King Charles III (then Prince of Wales) made Honorary Liveryman

This photograph shows the Prince of Wales and future King Charles III being welcomed to Stationers’ Hall in 1983 by the then Clerk of the Company, Colonel Sacha Rubens, on the occasion of the Prince’s cloathing as a Liveryman of the Stationers’ Company.

1983

Stationer Crown Woods Academy 2014: Stationers' Crown Woods Academy opened in September 2014 when Crown Woods College became an academy and joined Leigh Academies Trust.

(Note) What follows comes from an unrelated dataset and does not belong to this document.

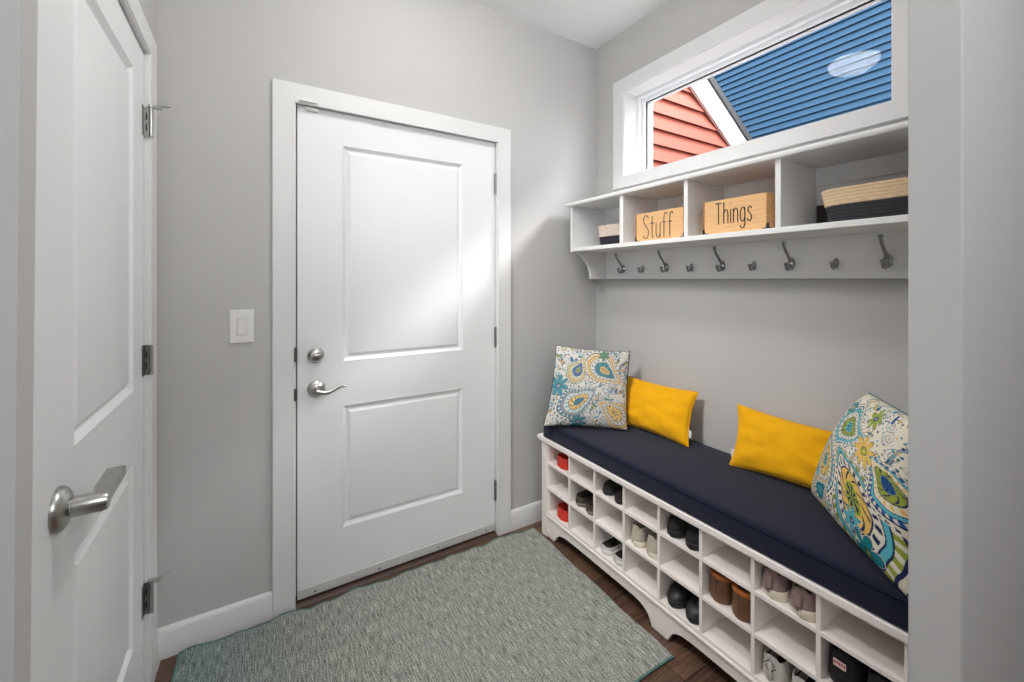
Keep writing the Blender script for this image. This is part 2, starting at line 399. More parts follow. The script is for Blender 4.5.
# lever: rosette, neck, bar along the door with a return
LY, LZ = 1.060, .926
ros = MB().lathe([(.0001, .019), (.016, .019), (.020, .017), (.030, .0145), (.036, .010), (.0395, .004), (.0395, 0)], (FX, LY, LZ), 'x', 36).build('lever_rosette', 'nickel', d2)
l = MB(); l.lathe([(.0001, 0), (.018, 0), (.018, .004), (.016, .005), (.016, .007), (.018, .008), (.018, .046), (.015, .054), (.0001, .056)], (FX+.014, LY, LZ), 'x', 24)
l.build('lever_neck', 'nickel', ros, smooth=35)
MB().prism([(FX+.036, LY-.004), (FX+.064, LY-.010), (FX+.0675, LY-.006), (FX+.066, LY+.040), (FX+.063, LY+.150), (FX+.060, LY+.1545), (FX+.033, LY+.1545), (FX+.031, LY+.150), (FX+.034, LY+.06), (FX+.042, LY+.015)], 'z', LZ-.011, LZ+.009).build('lever_handle', 'nickel', ros, bevel=.005, seg=3)
# hinges with leaf, knuckle and pin stops on the outer two
for z0, z1, stop in ((1.792, 1.885, 1), (1.033, 1.128, 0), (.272, .370, 1)):
    h = MB().box(FX-.001, FX+.013, DL1-.0035, DL1-.0010, z0, z1)
    h.box(FX-.0005, FX+.0015, DL1-.03, DL1-.004, z0, z1)
    hh = h.build('hinge_leaf', 'steel', d2)
    MB().lathe([(.0001, 0), (.0058, 0), (.0058, z1-z0), (.0001, z1-z0)], (FX+.0185, DL1-.004, z0), 'z', 14).build('knuckle', 'nickel', hh)
    sl = MB()
    for q in (.3, .68): sl.box(FX+.005, FX+.0085, DL1-.0042, DL1-.0034, z0+(z1-z0)*q-.011, z0+(z1-z0)*q+.011)
    sl.build('screw_slot', 'darkhole', hh)
    if stop:
        s_ = MB().lathe([(.0001, 0), (.0075, 0), (.0085, .003), (.0085, .008), (.0001, .010)], (FX+.0185, DL1-.004, z1), 'z', 14)
        s_.tube([(FX+.020, DL1-.004, z1+.007), (FX+.040, DL1-.003, z1+.008), (FX+.053, DL1-.001, z1+.012), (FX+.066, DL1, z1+.013)], [.0036, .003, .0026, .0026], 8)
        s_.tube([(FX+.020, DL1-.006, z1+.002), (FX+.034, DL1-.008, z1+.001), (FX+.046, DL1-.009, z1+.002)], [.0055, .0055, .0062], 8)
        s_.build('pin_stop', 'nickel', hh)
j = MB(); j.box(XL-.13, XL-.0075, DL0-.012, Y0-.002, 0, 2.06).box(XL-.13, XL+.007, DL1, DL1+.02, 0, 2.06).box(XL-.13, XL+.007, DL0-.012, DL1+.02, 2.0585, 2.078)
struct(j.build('trim_5', 'trim', bevel=.001))
c = MB(); c.prism([(DL1+.010, 0), (DL1+.100, 0), (DL1+.100, 2.135), (DL0-.01, 2.135), (DL0-.01, 2.0640), (DL1+.010, 2.0640)], 'x', XL, XL+.011)
struct(c.build('trim_6', 'trim', bevel=.003, seg=3))
struct(MB().box(XL-.13, XL-.06, DL0, DL1, 0, 2.06).build('trim_7', 'darkhole', smooth=0))

# light switch
ls = thing('light_switch', 'white rocker light switch on the grey wall left of the back door', 'light switch', (-.0395, YB, 1.157))
MB().box(-.0795, .0005, YB-.006, YB, 1.094, 1.221).build('wall_plate', 'plastic', ls, bevel=.003, seg=3)
fr = MB().box(-.0565, -.0225, YB-.0075, YB-.005, 1.123, 1.192).build('switch_frame', 'plasticgray', ls, bevel=.0008)
MB().prism([(YB-.007, 1.1265), (YB-.008, 1.1265), (YB-.0095, 1.157), (YB-.0125, 1.1885), (YB-.007, 1.1885)], 'x', -.0535, -.0255).build('rocker', 'plastic', ls, bevel=.001)

# ------------------------------------------------------------------ window
wn = sthing('window_1', (XR, 1.1, 1.914))
CX = 1.760
c = MB()
cw = .076
frame_loft(c, lambda u, z, d: (d, u, z), (WY0-cw, WY1+cw, WZ0-.062, WZ1+cw), (WY0, WY1, WZ0, WZ1), XR, CX)
c.build('window_casing', 'trim', wn, bevel=.0025, seg=3)
def ring(m, x0, x1, o, i):
    """rectangular frame between inset o (outer) and i (inner)"""
    y0, y1, z0, z1 = WY0, WY1, WZ0, WZ1; q = .62
    frame_loft(m, lambda u, z, d: (d, u, z), (y0+o*q, y1-o, z0+o, z1-o), (y0+i*q, y1-i, z0+i, z1-i), x1, x0)
m = MB(); ring(m, XR-.012, XR+.2, -.001, .005)
m.build('jamb_liner', 'trim', wn, bevel=.001)
m = MB(); ring(m, 1.868, 1.985, .005, .022)
fr = m.build('window_frame', 'vinyl', wn, bevel=.002)
m = MB(); ring(m, 1.889, 1.94, .022, .043)
sash = m.build('window_sash', 'vinyl', wn, bevel=.003)
m = MB(); ring(m, 1.900, 1.925, .043, .046)
m.build('gasket', 'darkhole', sash)
m = MB(); ring(m, 1.908, 1.930, .046, .050)
m.build('glazing_bead', 'vinyl', sash, bevel=.002)
MB().box(1.918, 1.922, WY0+.03, WY1-.05, WZ0+.05, WZ1-.05).build('window_pane', 'glass', wn, smooth=0)

# ------------------------------------------------------------------ neighbours seen through the window
bh = thing('blue_house', 'blue lap-sided neighbouring house wall seen through the high window', 'house', (6.6, 3, 0))
m = MB(); z = -.3
while z < 5.5:
    m.add([(6.5, -3, z), (6.5, 9, z), (6.532, 9, z+.098), (6.532, -3, z+.098)], [(0,1,2,3)])
    m.add([(6.532, -3, z), (6.532, 9, z), (6.5, 9, z), (6.5, -3, z)], [(0,1,2,3)])
    z += .098
m.box(6.534, 6.8, -3, 9, -.3, 5.5)
m.build('lap_siding', 'blue', bh, smooth=0)
MB().box(6.45, 10.2, -3.1, 9.1, 5.5, 5.6).build('roof', 'shingle', bh)
rh = thing('red_gable_house', 'coral red lap-sided gable with white rake board outside the window', 'house', (3.4, 2.8, 0))
# rake line in the gable plane: slope about 35 deg falling to +X
sl = -.698
def rake(x, c): return c+sl*(x-3.6)
m = MB(); z = -.2; lap = .146
YG = 2.60
zt = rake(2.02, 3.20)
while z < zt:
    zb, ztp = z, z+lap
    xb = 3.6+(zb-3.20)/sl
    xt = 3.6+(ztp-3.20)/sl
    xb = min(max(xb, 2.03), 5.6); xt = min(max(xt, 2.02), 5.6)
    m.add([(2.02, YG-.030, zb), (xb, YG-.030, zb), (xt, YG, ztp), (2.02, YG, ztp)], [(0,1,2,3)])
    m.add([(2.02, YG, zb), (xb, YG, zb), (xb, YG-.030, zb), (2.02, YG-.030, zb)], [(0,1,2,3)])
    z += lap
gpoly = [(2.02, -.2), (5.6, -.2), (5.6, rake(5.6, 3.2)), (2.02, rake(2.02, 3.2))]
m.prism(gpoly, 'y', YG+.002, 7)
m.build('lap_siding', 'coral', rh, smooth=0)
def strip(y0, y1, c0, c1): return MB().prism([(2.02, rake(2.02, c0)), (5.75, rake(5.75, c0)), (5.75, rake(5.75, c1)), (2.02, rake(2.02, c1))], 'y', y0, y1)
strip(2.562, 2.60, 3.185, 3.222).build('frieze_strip', 'brick_edge', rh)
strip(2.555, 2.60, 3.222, 3.515).build('rake_board', 'white_ext', rh)
strip(2.53, 7, 3.515, 3.60).build('roof', 'shingle', rh)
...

The Company’s most significant charitable activity since the opening of the first Stationers’ Company’s School in 1861, the Academy is one of the first schools in the UK to specialise in digital media, with a Digital Media Centre provided by the Company, and will produce generations of school leavers with an understanding of, and an interest in, the Communications and Content industries.

 

This image shows the first prospectus for the new academy.

2014

First woman Master Helen Esmonde

With a background in education and publishing, Helen Esmonde made history in 2015 when she was elected as the first woman Master of the Stationers’ Company in 612 years.

 

Despite the prospect of change briefly offered by the amalgamation with the Newspaper Makers, it wasn’t until the 1970s that the Company formalised the admission of women to the Livery.

2015

HM Queen Camilla made Honorary Liveryman

On Tuesday, 15 July 2025 Her Majesty Queen Camilla was cloathed by the Master as an Honorary Freeman and Liveryman of the Worshipful Company of Stationers and Newspaper Makers, in recognition of her dedication to promoting literacy.

 

This photograph shows her signing the Freemen’s Register in the company of the Master Doug Wills and the Clerk Giles Fagan.